En sus textos prima la concisión que da a sus poemas densidad de significado en versos sentenciosos que con poco dicen mucho. Amigo de elipses, antítesis y simetrías, juega con el sentido equívoco y ambiguo de las palabras, dándonos, posiblemente, el léxico más rico que ha tenido el castellano. Aporta, por otra parte, innumerables neologismos y flexibiliza el lenguaje. Y aunque se ha insistido mucho en su vena satírica, en ocasiones se nos pone estupendo con una lírica petrarquista y metafísicos sonetos de radical escepticismo y desconsuelo existencial por el paso del tiempo y de la vida. Y lo que siempre mantiene es una crítica acerada que retrata, como ningún otro colega de su tiempo, la decadencia económica, política, social y moral del país bajo la monarquía de los Austrias. En otros casos, su tono burlón entra en temas sociales como vemos en su celebrado soneto ‘Poderoso caballero es don Dinero’ que, cantado por Paco Ibáñez, hoy tenemos en el acervo popular. Y cosa curiosa, siendo misántropo y misógino, tiene la poesía amorosa más importante del siglo XVII, más de doscientos poemas por los que desfilan damas de la corte y prostitutas, lo que mosquea sobremanera a las primeras. Su poesía, que ronda los mil poemas, toca todos los palos, es satírico-burlesca, moral, inmoral, heroica, fúnebre, religiosa… Destaca, sobre todo, en sus obras satírico-morales, caso de ‘El sueño del Juicio Final’, ‘El alguacil alguacilado’, ‘El discurso de todos los diablos’, etc.
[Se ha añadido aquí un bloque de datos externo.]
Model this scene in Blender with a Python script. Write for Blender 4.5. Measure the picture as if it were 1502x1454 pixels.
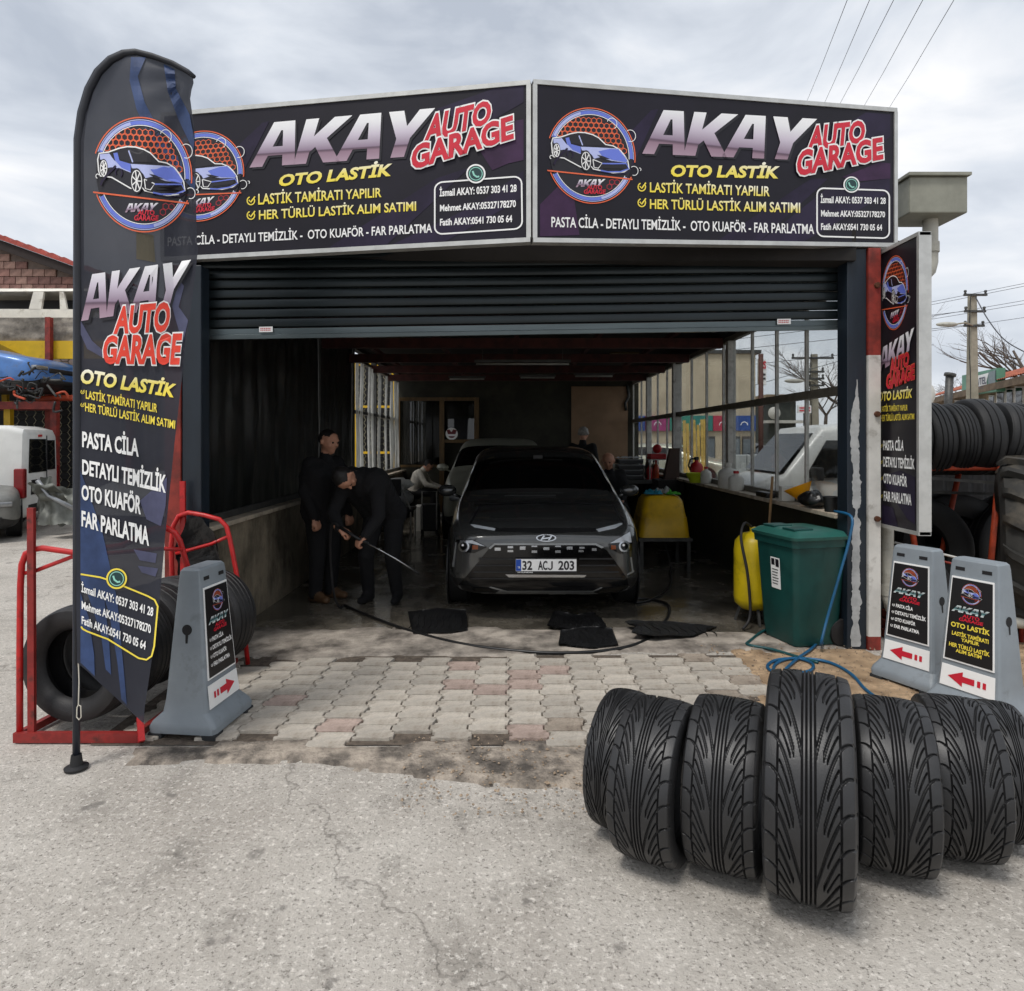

Muchos de sus textos son un breviario del desengaño: «Para ser rico, habéis de ser ladrón; para ser casado, cornudo; si sois pobre, nadie os conocerá; si sois rico, no conoceréis a nadie; a quien se confiesa cada día le llaman meapilas y al que no se confiesa hereje; el alegre pasa por bufón y el triste por cenizo; al cortés le dicen zalamero y al descortés desvergonzado». Quevedo tiene obras festivas, picarescas, políticas, ascéticas, filosóficas, filológicas y de teatro, traduce obras del griego y tiene un sabroso epistolario.

Para cerrar estas notas quiero referirme a un asunto que marcó su vida y le define, la trifulca que mantiene con su rival de pluma y de sonetos, don Luís de Góngora. Mientras éste representa un culteranismo elitista y es amigo de cultismos, sintaxis retorcidas y artificiosas, Quevedo, preste mayor del conceptismo, es popular, escueto y desvergonzado. No es mal final para estas notas recodar el acerado soneto que le dedica a su contrincante, de faz severa y nariguda. Es uno de los contados versos que celebramos, siendo bachilleres, en el aula de Literatura del ‘Santa María: «Érase un hombre a una nariz pegado, / érase una nariz superlativa, / érase una nariz sayón y escriba / érase un peje espada muy barbado; // era un reloj de sol mal encarado, / érase una quitara pensativa, / érase un elefante boca arriba, / era Ovidio Nasón más narizado. // Érase un espolón de una galera, / érase una pirámide de Egipto, / las doce tribus de narices era; // érase un naricísimo infinito, / muchísima nariz, nariz tan fiera / que en la cara de Anás fuera delito».